Marangoni vs Weber (and Reynolds): Complex multiphase flows in the presence of surfactants

Surface active agents (surfactants) are present either as chemical additives or as contaminants in flows involving interfaces. These molecules adsorb at these interfaces and lower the interfacial tension. Interfacial gradients of their concentration lead to interfacial tension gradients, which, in turn, induce Marangoni stresses. The presence of these Marangoni stresses has a profound effect on the interfacial dynamics, which we illustrate numerically through several exemplar flows that include turbulent jets, falling films, bursting bubbles, and retracting filaments. These flows are characterised by Reynolds, Weber, and Marangoni parameters that reflect the delicate interplay amongst inertial, viscous, and capillary forces, as well as Marangoni stresses.

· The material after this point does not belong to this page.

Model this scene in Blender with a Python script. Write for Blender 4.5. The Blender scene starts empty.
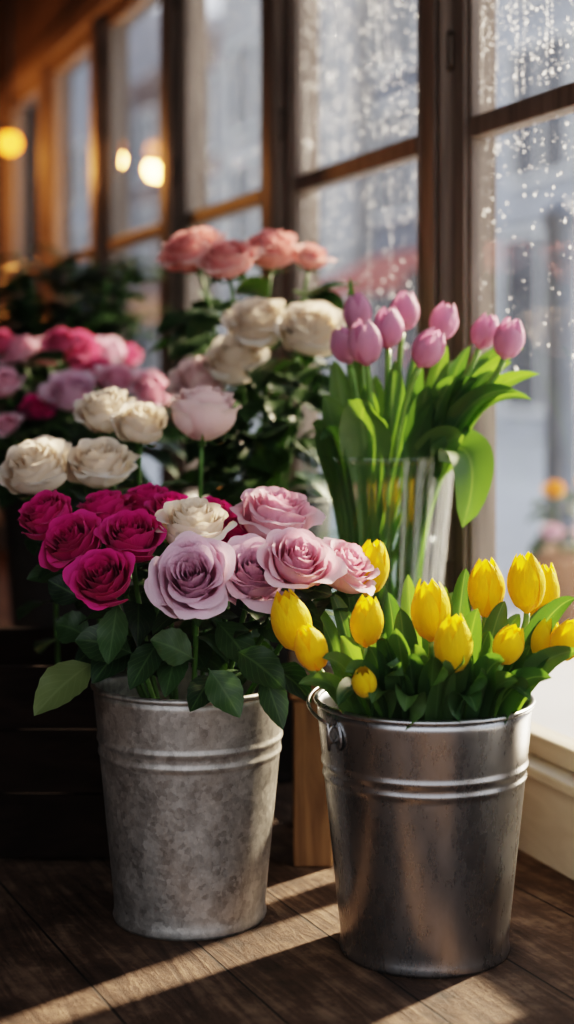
import bpy, math, random
from mathutils import Vector, Matrix, noise
random.seed(7)
R=random.random
def U(a,b): return a+(b-a)*random.random()
H=0.66; F=1500.0
COL=bpy.context.scene.collection
# survey helper: turns a sighting (bearing, elevation, distance) into a world position
def pt(x,y,Y): return Vector(((x-287)/F*Y, Y, H-(y-380)/F*Y))

# ---------------------------------------------------------------- materials
def new_mat(name):
    m=bpy.data.materials.new(name); m.use_nodes=True
    nt=m.node_tree; nt.nodes.clear()
    out=nt.nodes.new('ShaderNodeOutputMaterial')
    return m,nt,out
def N(nt,t,**k):
    n=nt.nodes.new(t)
    for a,b in k.items(): setattr(n,a,b)
    return n
def L(nt,a,b): nt.links.new(a,b)
def principled(nt,**k):
    p=N(nt,'ShaderNodeBsdfPrincipled')
    for a,b in k.items():
        p.inputs[a.replace('_',' ')].default_value=b
    return p
def c4(c): return (c[0],c[1],c[2],1)
def ramp(nt,stops):
    r=N(nt,'ShaderNodeValToRGB')
    e=r.color_ramp.elements
    e[0].position=stops[0][0]; e[0].color=c4(stops[0][1])
    e[1].position=stops[-1][0]; e[1].color=c4(stops[-1][1])
    for p,c in stops[1:-1]:
        x=e.new(p); x.color=c4(c)
    return r
def simple(name,col,rough=.6,metal=0,noise_amt=.25,scale=12,bump=0.0):
    m,nt,out=new_mat(name)
    tc=N(nt,'ShaderNodeTexCoord'); nz=N(nt,'ShaderNodeTexNoise')
    nz.inputs['Scale'].default_value=scale; nz.inputs['Detail'].default_value=5
    L(nt,tc.outputs['Object'],nz.inputs['Vector'])
    a=[c*(1-noise_amt) for c in col]; b=[min(1,c*(1+noise_amt)) for c in col]
    r=ramp(nt,[(.3,a),(.7,b)]); L(nt,nz.outputs['Fac'],r.inputs['Fac'])
    p=principled(nt,Roughness=rough,Metallic=metal)
    L(nt,r.outputs['Color'],p.inputs['Base Color'])
    if bump:
        bp=N(nt,'ShaderNodeBump'); bp.inputs['Strength'].default_value=bump; bp.inputs['Distance'].default_value=.01
        L(nt,nz.outputs['Fac'],bp.inputs['Height']); L(nt,bp.outputs['Normal'],p.inputs['Normal'])
    L(nt,p.outputs['BSDF'],out.inputs['Surface']); return m
def petal_mat(name,center,mid,edge,transl=.3):
    m,nt,out=new_mat(name)
    at=N(nt,'ShaderNodeAttribute',attribute_name='pc')
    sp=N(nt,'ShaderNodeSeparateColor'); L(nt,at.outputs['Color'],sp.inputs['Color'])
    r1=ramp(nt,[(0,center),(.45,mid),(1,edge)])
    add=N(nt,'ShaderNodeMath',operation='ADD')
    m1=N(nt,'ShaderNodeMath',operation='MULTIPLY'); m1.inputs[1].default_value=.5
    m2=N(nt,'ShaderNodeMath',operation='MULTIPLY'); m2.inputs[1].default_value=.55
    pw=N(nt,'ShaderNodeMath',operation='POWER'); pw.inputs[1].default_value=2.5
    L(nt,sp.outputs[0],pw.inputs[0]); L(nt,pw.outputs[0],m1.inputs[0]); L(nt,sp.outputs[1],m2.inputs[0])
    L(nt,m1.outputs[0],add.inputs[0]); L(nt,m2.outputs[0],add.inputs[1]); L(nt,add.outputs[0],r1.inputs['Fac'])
    p=principled(nt,Roughness=.55); p.inputs['Sheen Weight'].default_value=.15
    p.inputs['Specular IOR Level'].default_value=.2
    L(nt,r1.outputs['Color'],p.inputs['Base Color'])
    tc=N(nt,'ShaderNodeTexCoord'); mp=N(nt,'ShaderNodeMapping'); mp.inputs['Scale'].default_value=(9,9,1.5)
    nz=N(nt,'ShaderNodeTexNoise'); nz.inputs['Scale'].default_value=3; nz.inputs['Detail'].default_value=3
    L(nt,tc.outputs['Object'],mp.inputs['Vector']); L(nt,mp.outputs[0],nz.inputs['Vector'])
    bp=N(nt,'ShaderNodeBump'); bp.inputs['Strength'].default_value=.2; bp.inputs['Distance'].default_value=.05
    L(nt,nz.outputs['Fac'],bp.inputs['Height']); L(nt,bp.outputs['Normal'],p.inputs['Normal'])
    tr=N(nt,'ShaderNodeBsdfTranslucent'); L(nt,r1.outputs['Color'],tr.inputs['Color'])
    mx=N(nt,'ShaderNodeMixShader'); mx.inputs[0].default_value=transl
    L(nt,p.outputs['BSDF'],mx.inputs[1]); L(nt,tr.outputs['BSDF'],mx.inputs[2]); L(nt,mx.outputs[0],out.inputs['Surface'])
    return m
def leaf_mat(name,dark,light,vein,transl=.2,blade=False,rough=.42,tm=(1.6,1.7,.6)):
    m,nt,out=new_mat(name)
    at=N(nt,'ShaderNodeAttribute',attribute_name='pc')   # R=v G=|u| B=random
    sp=N(nt,'ShaderNodeSeparateColor'); L(nt,at.outputs['Color'],sp.inputs['Color'])
    tone=N(nt,'ShaderNodeMix',data_type='RGBA'); tone.inputs[6].default_value=c4(dark); tone.inputs[7].default_value=c4(light)
    L(nt,sp.outputs[2],tone.inputs[0])
    w=N(nt,'ShaderNodeMath',operation='SINE')
    ml=N(nt,'ShaderNodeMath',operation='MULTIPLY'); 
    if blade:
        ml.inputs[1].default_value=70; L(nt,sp.outputs[1],ml.inputs[0])
    else:
        sb=N(nt,'ShaderNodeMath',operation='MULTIPLY_ADD'); L(nt,sp.outputs[1],sb.inputs[0]); sb.inputs[1].default_value=-.35; L(nt,sp.outputs[0],sb.inputs[2])
        ml.inputs[1].default_value=48; L(nt,sb.outputs[0],ml.inputs[0])
    L(nt,ml.outputs[0],w.inputs[0])
    gt=N(nt,'ShaderNodeMapRange'); gt.inputs['From Min'].default_value=.8; gt.inputs['From Max'].default_value=1.0; gt.inputs['To Max'].default_value=.35
    L(nt,w.outputs[0],gt.inputs['Value'])
    mid=N(nt,'ShaderNodeMapRange'); mid.inputs['From Min'].default_value=.10; mid.inputs['From Max'].default_value=.0; mid.inputs['To Max'].default_value=.8
    L(nt,sp.outputs[1],mid.inputs['Value'])
    mxx=N(nt,'ShaderNodeMath',operation='MAXIMUM'); L(nt,gt.outputs[0],mxx.inputs[0]); L(nt,mid.outputs[0],mxx.inputs[1])
    cm=N(nt,'ShaderNodeMix',data_type='RGBA'); L(nt,mxx.outputs[0],cm.inputs[0]); L(nt,tone.outputs[2],cm.inputs[6]); cm.inputs[7].default_value=c4(vein)
    p=principled(nt,Roughness=rough); L(nt,cm.outputs[2],p.inputs['Base Color'])
    tr=N(nt,'ShaderNodeBsdfTranslucent')
    tc=N(nt,'ShaderNodeMix',data_type='RGBA',blend_type='MULTIPLY'); tc.inputs[0].default_value=1; tc.inputs[7].default_value=c4(tm)
    L(nt,cm.outputs[2],tc.inputs[6]); L(nt,tc.outputs[2],tr.inputs['Color'])
    mx=N(nt,'ShaderNodeMixShader'); mx.inputs[0].default_value=transl
    L(nt,p.outputs['BSDF'],mx.inputs[1]); L(nt,tr.outputs['BSDF'],mx.inputs[2]); L(nt,mx.outputs[0],out.inputs['Surface'])
    return m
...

The physico-chemical effects related to surfactant elasticity, diffusivity, solubility, and sorption kinetics are also taken into account. We use an interface-tracking/level-set approach to capture accurately the interfacial dynamics which are punctuated by topological transitions in certain cases. We highlight the mechanisms underlying the surfactant-induced effects, which are often related to interfacial rigification and associated qualitative changes to the emergent flow structures. Open problems which constitute departure points for future research are also highlighted.